Namun demikian, konsumen muslim pastinya tidak gegabah jatuh hati mencicipi kuliner. Shoyu berasal dari negeri yang terbiasa dengan khamar dalam berbagai rupa. Dari itulah, kehalalan Shoyu patut dipertanyakan.
Di halaman berikutnya Ariani (2015: 130) menjelaskan, meskipun Shoyu bukan jenis arak, namun tetap dihukumi haram karena kadar etanolnya mencapai 2,3%. Berdasarkan fatwa yang dikeluarkan oleh Komisi Fatwa MUI pada Agustus 2000, minuman keras adalah minuman yang mengandung alkohol (etanol) 1% atau lebih. Hal ini merujuk pada keterangan hadis Rasulullah Saw dalam riwayat Muslim dan Ahmad.
Di negeri Sakura, tidak masalah etanol berapa persen pun. Sementara bagi kaum muslimin, benar-benar harus menjauhi alkohol tersebut. Sehingga, jika ingin Shoyu menjadi halal, salah satu syaratnya adalah produsen berupaya keras agar kandungan etanol produk mereka tidak melebihi ambang batas.

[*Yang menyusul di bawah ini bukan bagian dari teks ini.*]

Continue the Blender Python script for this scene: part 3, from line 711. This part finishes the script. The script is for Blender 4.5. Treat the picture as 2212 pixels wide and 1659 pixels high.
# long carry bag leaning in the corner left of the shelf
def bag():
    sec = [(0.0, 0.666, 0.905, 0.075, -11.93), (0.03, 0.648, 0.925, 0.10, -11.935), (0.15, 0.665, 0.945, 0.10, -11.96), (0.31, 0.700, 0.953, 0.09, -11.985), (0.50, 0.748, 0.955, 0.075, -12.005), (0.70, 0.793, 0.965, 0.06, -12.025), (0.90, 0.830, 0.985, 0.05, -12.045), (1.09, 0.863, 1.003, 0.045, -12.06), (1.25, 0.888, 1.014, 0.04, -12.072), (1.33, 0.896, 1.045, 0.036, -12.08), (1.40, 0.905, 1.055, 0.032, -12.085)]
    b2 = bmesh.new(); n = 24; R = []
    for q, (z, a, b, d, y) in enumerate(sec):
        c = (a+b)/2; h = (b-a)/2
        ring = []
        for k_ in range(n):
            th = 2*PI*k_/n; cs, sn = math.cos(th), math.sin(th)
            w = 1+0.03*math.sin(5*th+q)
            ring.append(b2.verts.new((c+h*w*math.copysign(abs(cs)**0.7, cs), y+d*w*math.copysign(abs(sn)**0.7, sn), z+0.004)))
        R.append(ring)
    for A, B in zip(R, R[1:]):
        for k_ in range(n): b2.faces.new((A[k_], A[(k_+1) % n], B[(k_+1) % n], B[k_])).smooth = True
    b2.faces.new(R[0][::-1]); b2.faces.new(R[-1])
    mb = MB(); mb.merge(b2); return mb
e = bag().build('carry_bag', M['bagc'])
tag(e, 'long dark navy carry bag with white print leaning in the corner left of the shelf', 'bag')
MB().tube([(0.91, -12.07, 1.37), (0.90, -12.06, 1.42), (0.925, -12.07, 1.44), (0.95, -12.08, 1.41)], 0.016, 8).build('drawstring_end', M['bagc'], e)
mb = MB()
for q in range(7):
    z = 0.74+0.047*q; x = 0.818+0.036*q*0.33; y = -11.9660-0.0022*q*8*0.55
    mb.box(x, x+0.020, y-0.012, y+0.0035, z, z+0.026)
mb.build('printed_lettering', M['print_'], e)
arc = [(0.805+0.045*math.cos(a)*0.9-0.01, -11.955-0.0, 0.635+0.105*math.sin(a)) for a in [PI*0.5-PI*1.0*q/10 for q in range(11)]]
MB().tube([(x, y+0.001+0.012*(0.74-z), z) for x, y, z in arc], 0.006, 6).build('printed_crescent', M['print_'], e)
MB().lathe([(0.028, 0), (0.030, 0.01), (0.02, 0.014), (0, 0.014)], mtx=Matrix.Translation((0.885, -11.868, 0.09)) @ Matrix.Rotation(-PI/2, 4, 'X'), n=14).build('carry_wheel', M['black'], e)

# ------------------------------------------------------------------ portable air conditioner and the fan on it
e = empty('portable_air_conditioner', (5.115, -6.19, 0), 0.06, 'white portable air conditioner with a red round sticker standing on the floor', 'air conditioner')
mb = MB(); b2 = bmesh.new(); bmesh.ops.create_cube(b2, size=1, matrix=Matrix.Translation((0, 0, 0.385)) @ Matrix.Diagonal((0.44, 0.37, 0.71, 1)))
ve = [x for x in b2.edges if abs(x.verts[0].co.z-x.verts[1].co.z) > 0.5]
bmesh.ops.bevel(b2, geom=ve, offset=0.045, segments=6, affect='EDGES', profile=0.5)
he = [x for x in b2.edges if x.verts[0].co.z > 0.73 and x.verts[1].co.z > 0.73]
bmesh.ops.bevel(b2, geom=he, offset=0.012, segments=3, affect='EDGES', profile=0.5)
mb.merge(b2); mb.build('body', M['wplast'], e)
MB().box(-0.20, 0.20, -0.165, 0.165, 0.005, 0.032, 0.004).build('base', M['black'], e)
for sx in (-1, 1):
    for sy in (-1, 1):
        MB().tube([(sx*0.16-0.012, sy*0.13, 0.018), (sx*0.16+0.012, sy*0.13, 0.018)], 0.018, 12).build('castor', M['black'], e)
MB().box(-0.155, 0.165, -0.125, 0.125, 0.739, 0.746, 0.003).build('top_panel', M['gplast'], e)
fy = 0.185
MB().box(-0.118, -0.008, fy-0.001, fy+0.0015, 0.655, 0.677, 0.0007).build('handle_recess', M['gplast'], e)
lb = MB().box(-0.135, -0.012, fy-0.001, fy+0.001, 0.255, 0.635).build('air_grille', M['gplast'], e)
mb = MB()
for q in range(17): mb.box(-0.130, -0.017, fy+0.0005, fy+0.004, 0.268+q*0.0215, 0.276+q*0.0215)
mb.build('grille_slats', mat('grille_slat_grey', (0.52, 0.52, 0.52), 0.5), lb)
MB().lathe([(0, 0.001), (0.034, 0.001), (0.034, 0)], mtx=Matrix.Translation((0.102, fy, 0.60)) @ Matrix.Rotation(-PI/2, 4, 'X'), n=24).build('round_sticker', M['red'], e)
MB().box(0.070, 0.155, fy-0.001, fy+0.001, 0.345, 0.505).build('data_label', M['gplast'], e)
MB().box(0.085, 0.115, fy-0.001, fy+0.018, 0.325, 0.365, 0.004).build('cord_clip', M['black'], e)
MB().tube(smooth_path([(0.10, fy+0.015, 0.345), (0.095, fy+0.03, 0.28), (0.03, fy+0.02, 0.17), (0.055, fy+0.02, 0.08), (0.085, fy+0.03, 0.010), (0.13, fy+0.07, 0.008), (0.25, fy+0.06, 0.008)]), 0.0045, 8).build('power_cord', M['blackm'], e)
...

Selain masalah alkohol, titik kritis Shoyu juga ditemukan pada aspek lain. Sebagaimana dijelaskan pada laman halalmui.org: proses fermentasi kedelai atau gandum umumnya memakan waktu yang lama. Hal tersebut terkadang membuat pengusaha melakukan rekayasa agar hasil Shoyu sesuai yang diharapkan, misalnya dengan menambah perisa atau pewarna. Bahan tambahan inilah yang perlu diperhatikan kehalalannya.
Lainnya yang juga perlu diperhatikan, umumnya penggunaan Shoyu juga dibarengi dengan Mirin dan Sake yang haram bagi muslim.
Dari itulah, sertifikasi halal sangat penting demi mendapatkan kenyamanan dalam menikmati Shoyu. Demi memupus kebimbangan konsumen muslim, pihak produsen Shoyu mestinya terpanggil nurani mereka untuk memastikan kehalalan produk.